▶ What you are asked to do:
Output every line of the data exactly as it appears.

★ ★ ★ ★

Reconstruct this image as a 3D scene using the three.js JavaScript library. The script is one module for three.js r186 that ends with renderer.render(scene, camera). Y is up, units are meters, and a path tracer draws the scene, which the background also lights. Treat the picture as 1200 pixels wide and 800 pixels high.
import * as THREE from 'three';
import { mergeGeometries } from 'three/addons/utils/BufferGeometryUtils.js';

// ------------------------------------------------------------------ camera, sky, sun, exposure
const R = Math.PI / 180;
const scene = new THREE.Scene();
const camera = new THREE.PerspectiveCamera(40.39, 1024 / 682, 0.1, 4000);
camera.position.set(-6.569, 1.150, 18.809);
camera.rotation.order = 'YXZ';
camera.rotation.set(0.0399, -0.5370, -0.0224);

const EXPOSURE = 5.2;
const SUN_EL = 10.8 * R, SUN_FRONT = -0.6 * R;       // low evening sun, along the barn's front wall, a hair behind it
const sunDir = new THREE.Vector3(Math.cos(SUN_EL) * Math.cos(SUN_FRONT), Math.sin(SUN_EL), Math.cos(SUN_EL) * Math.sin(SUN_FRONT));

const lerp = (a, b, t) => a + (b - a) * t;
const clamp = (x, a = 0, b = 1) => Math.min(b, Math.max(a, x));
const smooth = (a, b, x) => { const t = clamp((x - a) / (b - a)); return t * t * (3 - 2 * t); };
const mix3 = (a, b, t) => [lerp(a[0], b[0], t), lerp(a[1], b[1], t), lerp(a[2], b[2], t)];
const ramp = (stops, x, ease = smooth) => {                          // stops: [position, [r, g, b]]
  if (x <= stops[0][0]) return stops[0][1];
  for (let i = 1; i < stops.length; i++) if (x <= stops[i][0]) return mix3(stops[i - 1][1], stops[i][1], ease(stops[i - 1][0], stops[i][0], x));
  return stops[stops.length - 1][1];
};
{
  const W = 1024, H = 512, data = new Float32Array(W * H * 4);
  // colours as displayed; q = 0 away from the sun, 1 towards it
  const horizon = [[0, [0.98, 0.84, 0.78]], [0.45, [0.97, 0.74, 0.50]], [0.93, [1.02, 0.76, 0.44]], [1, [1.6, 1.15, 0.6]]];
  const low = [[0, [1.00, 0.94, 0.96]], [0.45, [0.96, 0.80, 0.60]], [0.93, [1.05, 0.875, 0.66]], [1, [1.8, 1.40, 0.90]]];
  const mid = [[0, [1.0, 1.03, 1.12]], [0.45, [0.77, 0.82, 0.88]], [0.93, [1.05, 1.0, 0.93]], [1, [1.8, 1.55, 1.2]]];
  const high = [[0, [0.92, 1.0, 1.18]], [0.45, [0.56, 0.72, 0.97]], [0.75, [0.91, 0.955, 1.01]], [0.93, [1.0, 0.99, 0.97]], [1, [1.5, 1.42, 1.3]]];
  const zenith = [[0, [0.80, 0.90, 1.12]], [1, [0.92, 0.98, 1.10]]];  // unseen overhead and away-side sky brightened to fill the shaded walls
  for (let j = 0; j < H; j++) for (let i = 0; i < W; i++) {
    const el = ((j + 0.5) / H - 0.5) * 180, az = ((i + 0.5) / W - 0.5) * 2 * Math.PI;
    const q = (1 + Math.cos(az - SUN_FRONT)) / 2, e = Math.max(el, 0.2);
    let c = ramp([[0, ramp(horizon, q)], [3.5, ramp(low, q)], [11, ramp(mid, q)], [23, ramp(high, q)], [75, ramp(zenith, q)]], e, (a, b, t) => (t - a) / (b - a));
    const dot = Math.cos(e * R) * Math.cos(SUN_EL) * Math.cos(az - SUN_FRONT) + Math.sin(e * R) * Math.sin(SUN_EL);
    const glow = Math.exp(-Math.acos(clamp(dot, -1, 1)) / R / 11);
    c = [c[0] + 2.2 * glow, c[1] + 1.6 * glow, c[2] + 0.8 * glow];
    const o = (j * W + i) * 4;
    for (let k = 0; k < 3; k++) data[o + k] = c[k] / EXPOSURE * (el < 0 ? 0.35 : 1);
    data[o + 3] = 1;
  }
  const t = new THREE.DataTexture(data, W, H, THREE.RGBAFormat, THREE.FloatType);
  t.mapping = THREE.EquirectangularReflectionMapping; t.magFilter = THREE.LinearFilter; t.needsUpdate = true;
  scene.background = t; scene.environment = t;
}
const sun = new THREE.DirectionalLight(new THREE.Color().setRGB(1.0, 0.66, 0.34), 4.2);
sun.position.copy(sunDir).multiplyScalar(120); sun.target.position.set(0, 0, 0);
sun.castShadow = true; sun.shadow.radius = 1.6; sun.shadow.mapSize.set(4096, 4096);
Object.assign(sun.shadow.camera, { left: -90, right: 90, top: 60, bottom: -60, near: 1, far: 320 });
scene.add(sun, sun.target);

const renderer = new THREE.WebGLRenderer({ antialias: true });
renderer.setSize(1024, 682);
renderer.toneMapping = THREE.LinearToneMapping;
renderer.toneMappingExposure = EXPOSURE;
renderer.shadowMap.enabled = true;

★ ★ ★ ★

▶ Solution for this task:
Reconstruct this image as a 3D scene using the three.js JavaScript library. The script is one module for three.js r186 that ends with renderer.render(scene, camera). Y is up, units are meters, and a path tracer draws the scene, which the background also lights. Treat the picture as 1200 pixels wide and 800 pixels high.
import * as THREE from 'three';
import { mergeGeometries } from 'three/addons/utils/BufferGeometryUtils.js';

// ------------------------------------------------------------------ camera, sky, sun, exposure
const R = Math.PI / 180;
const scene = new THREE.Scene();
const camera = new THREE.PerspectiveCamera(40.39, 1024 / 682, 0.1, 4000);
camera.position.set(-6.569, 1.150, 18.809);
camera.rotation.order = 'YXZ';
camera.rotation.set(0.0399, -0.5370, -0.0224);

const EXPOSURE = 5.2;
const SUN_EL = 10.8 * R, SUN_FRONT = -0.6 * R;       // low evening sun, along the barn's front wall, a hair behind it
const sunDir = new THREE.Vector3(Math.cos(SUN_EL) * Math.cos(SUN_FRONT), Math.sin(SUN_EL), Math.cos(SUN_EL) * Math.sin(SUN_FRONT));

const lerp = (a, b, t) => a + (b - a) * t;
const clamp = (x, a = 0, b = 1) => Math.min(b, Math.max(a, x));
const smooth = (a, b, x) => { const t = clamp((x - a) / (b - a)); return t * t * (3 - 2 * t); };
const mix3 = (a, b, t) => [lerp(a[0], b[0], t), lerp(a[1], b[1], t), lerp(a[2], b[2], t)];
const ramp = (stops, x, ease = smooth) => {                          // stops: [position, [r, g, b]]
  if (x <= stops[0][0]) return stops[0][1];
  for (let i = 1; i < stops.length; i++) if (x <= stops[i][0]) return mix3(stops[i - 1][1], stops[i][1], ease(stops[i - 1][0], stops[i][0], x));
  return stops[stops.length - 1][1];
};
{
  const W = 1024, H = 512, data = new Float32Array(W * H * 4);
  // colours as displayed; q = 0 away from the sun, 1 towards it
  const horizon = [[0, [0.98, 0.84, 0.78]], [0.45, [0.97, 0.74, 0.50]], [0.93, [1.02, 0.76, 0.44]], [1, [1.6, 1.15, 0.6]]];
  const low = [[0, [1.00, 0.94, 0.96]], [0.45, [0.96, 0.80, 0.60]], [0.93, [1.05, 0.875, 0.66]], [1, [1.8, 1.40, 0.90]]];
  const mid = [[0, [1.0, 1.03, 1.12]], [0.45, [0.77, 0.82, 0.88]], [0.93, [1.05, 1.0, 0.93]], [1, [1.8, 1.55, 1.2]]];
  const high = [[0, [0.92, 1.0, 1.18]], [0.45, [0.56, 0.72, 0.97]], [0.75, [0.91, 0.955, 1.01]], [0.93, [1.0, 0.99, 0.97]], [1, [1.5, 1.42, 1.3]]];
  const zenith = [[0, [0.80, 0.90, 1.12]], [1, [0.92, 0.98, 1.10]]];  // unseen overhead and away-side sky brightened to fill the shaded walls
  for (let j = 0; j < H; j++) for (let i = 0; i < W; i++) {
    const el = ((j + 0.5) / H - 0.5) * 180, az = ((i + 0.5) / W - 0.5) * 2 * Math.PI;
    const q = (1 + Math.cos(az - SUN_FRONT)) / 2, e = Math.max(el, 0.2);
    let c = ramp([[0, ramp(horizon, q)], [3.5, ramp(low, q)], [11, ramp(mid, q)], [23, ramp(high, q)], [75, ramp(zenith, q)]], e, (a, b, t) => (t - a) / (b - a));
    const dot = Math.cos(e * R) * Math.cos(SUN_EL) * Math.cos(az - SUN_FRONT) + Math.sin(e * R) * Math.sin(SUN_EL);
    const glow = Math.exp(-Math.acos(clamp(dot, -1, 1)) / R / 11);
    c = [c[0] + 2.2 * glow, c[1] + 1.6 * glow, c[2] + 0.8 * glow];
    const o = (j * W + i) * 4;
    for (let k = 0; k < 3; k++) data[o + k] = c[k] / EXPOSURE * (el < 0 ? 0.35 : 1);
    data[o + 3] = 1;
  }
  const t = new THREE.DataTexture(data, W, H, THREE.RGBAFormat, THREE.FloatType);
  t.mapping = THREE.EquirectangularReflectionMapping; t.magFilter = THREE.LinearFilter; t.needsUpdate = true;
  scene.background = t; scene.environment = t;
}
const sun = new THREE.DirectionalLight(new THREE.Color().setRGB(1.0, 0.66, 0.34), 4.2);
sun.position.copy(sunDir).multiplyScalar(120); sun.target.position.set(0, 0, 0);
sun.castShadow = true; sun.shadow.radius = 1.6; sun.shadow.mapSize.set(4096, 4096);
Object.assign(sun.shadow.camera, { left: -90, right: 90, top: 60, bottom: -60, near: 1, far: 320 });
scene.add(sun, sun.target);

const renderer = new THREE.WebGLRenderer({ antialias: true });
renderer.setSize(1024, 682);
renderer.toneMapping = THREE.LinearToneMapping;
renderer.toneMappingExposure = EXPOSURE;
renderer.shadowMap.enabled = true;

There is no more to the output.